Textual Pleasure

There is a lot of reality tv out there and I watch the majority of it. Not really, but close enough. I don't watch any of those shows about storage lockers, animal hoarding, or kiddie porn (Toddlers and Tiaras anyone?). I like the Real Housewives series, Rock of Love in all its reincarnations, and Top Chef. I also read a fair amount. Many of my friends have told me this is a contradiction in terms. How can I read such wonderful, intellectual literature and also watch such vapid idiocy? Here's my secret: I love 'em both.

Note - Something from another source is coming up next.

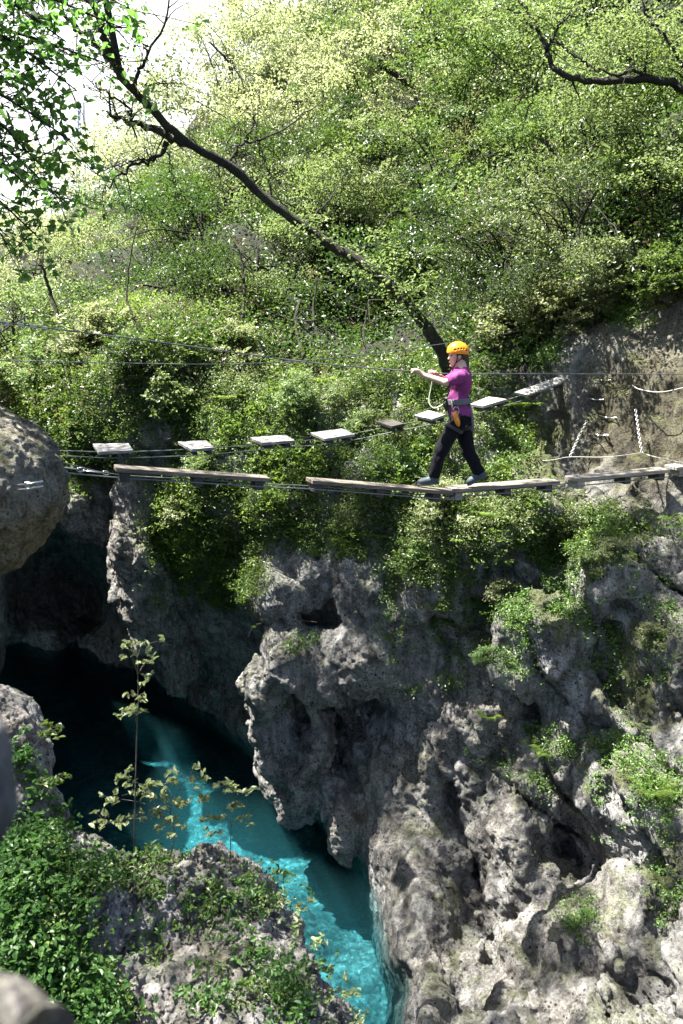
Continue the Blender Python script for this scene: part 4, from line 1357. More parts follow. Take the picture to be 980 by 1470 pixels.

Reading has always been my favorite thing to do. I remember night after night curled up in bed with a good book, never sleeping until I had finished it. This happened more often than not in my tweens with a Stephen King novel followed by the unsurprising "Mom, I can't sleep, I'm scared". Books were easy for me. Good old fashioned fun. On the first day of school in fourth grade, I won a trophy for reading the most books over school vacation. Hence my being the most popular girl in school.

I read A Tree Grows in Brooklyn for the first time when I was nine. When we read it in high school, I was chosen to teach the class since I'd read it dozens of times before. I revel in storytelling. When I found John Irving, he blew my mind. Those characters! Those locations! All the weird sex! Stories were amazing. They could transport me to magical places where anything could happen. Or they could make the most mundane, everyday things seem surreal and strange.

Needless to say, I became an English major. I can get a degree? For reading?! College opened my literary mind even further. After finally settling down at a small liberal arts school in Vermont, I was surrounded by fellow nerdy readers and I finally felt home. Here were other people who had relished books like I had, who had yearned for discussions about what they were reading. And my professors were people who had made careers out of their love of reading. Flabbergasted, I took as many English classes as I could. Science requirement? I'll get to it next semester.

My classes amused my parents to no end: "Boredom, Sincerity, and Artifice", "Viva Las Vegas", "Textual Pleasure". I learned to read everything in queer theory, which is still hilarious whenever anyone brings up The Great Gatsby. "Oh, that scene in the elevator when they're all 'pulling the levers'?" Pure joy. I wrote a paper on Moby Dick about the whiteness of the whale, breast milk, and semen. Not even stoned! My thesis was entitled "Hatred of the Female Body Caused by Debasing Sexual Experiences in Three Novels". When we had to present to the English department as well as our peers, I threw in as many dirty words as possible. It's exhilarating to say "hymen" and "fuck" in front of a crowd. Try it sometime.

Current novels I'm working my way through are "The Invention of Solitude" by Paul Auster, "Super Sad True Love Story" by the guy who wrote Absurdistan (Gary something or other, I should look this up), and "Infinite Jest" by David Foster Wallace. The last one has been at least a year because no one can physically read more than 15 pages at a time of Infinite Jest. Unless you're in the Decemberists and decide to make a music video from a scene in the book. Completely unpretentiously, I'm sure.

My name is Erin and I'm a reader. My mom claims that I taught myself to read, which is funny and then creepy when you think about it. But I plan on doing it until technology completely takes over and there is only Twitterspeak, 140 characters or less. What do you call them, twits?